Authors
Soledad Álvarez Velasco
Publication date
2022/8/17
Book
Migration in South America: IMISCOE Regional Reader
Pages
51-75
Publisher
Springer International Publishing
Description
I met Angela, a 27-year-old Dominican migrant, in November 2015 in Quito. We used to get together to have coffee and talk about life at a bakery located a couple of blocks from her job. 6 months after we met, via WhatsApp, she extended this invitation:“Let’s have coffee at my place. My address: three blocks south from the Santa Clara Market you will find a tall wine-coloured building, third floor, apartment 301. If you get lost just ask for the Edificio de los Migrantes [the Migrant Building]. Anyone will guide you.” The encounter was exceptional. We met at her place in a seven-story building where South American, Caribbean, African, and Asian migrants shared flats, hence its colloquial name. Angela’s flatmates—Tania from the Dominican Republic, Rosa and Amelia from Cuba—joined us.
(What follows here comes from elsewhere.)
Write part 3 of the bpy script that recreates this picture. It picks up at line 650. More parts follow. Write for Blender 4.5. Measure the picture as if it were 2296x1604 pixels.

I not only witnessed the bonds of solidarity and community they had woven as an essential living strategy, but also how the four of them were planning their departures. On the table, our coffees were lost amid scribbled papers containing routes with towns to be crossed, bus fares, names and rates of hotels, and even telephone numbers of the “guides” to be counted for border crossings. In those pages, Angela and her Caribbean flatmates had organized their transit from Ecuador southwards.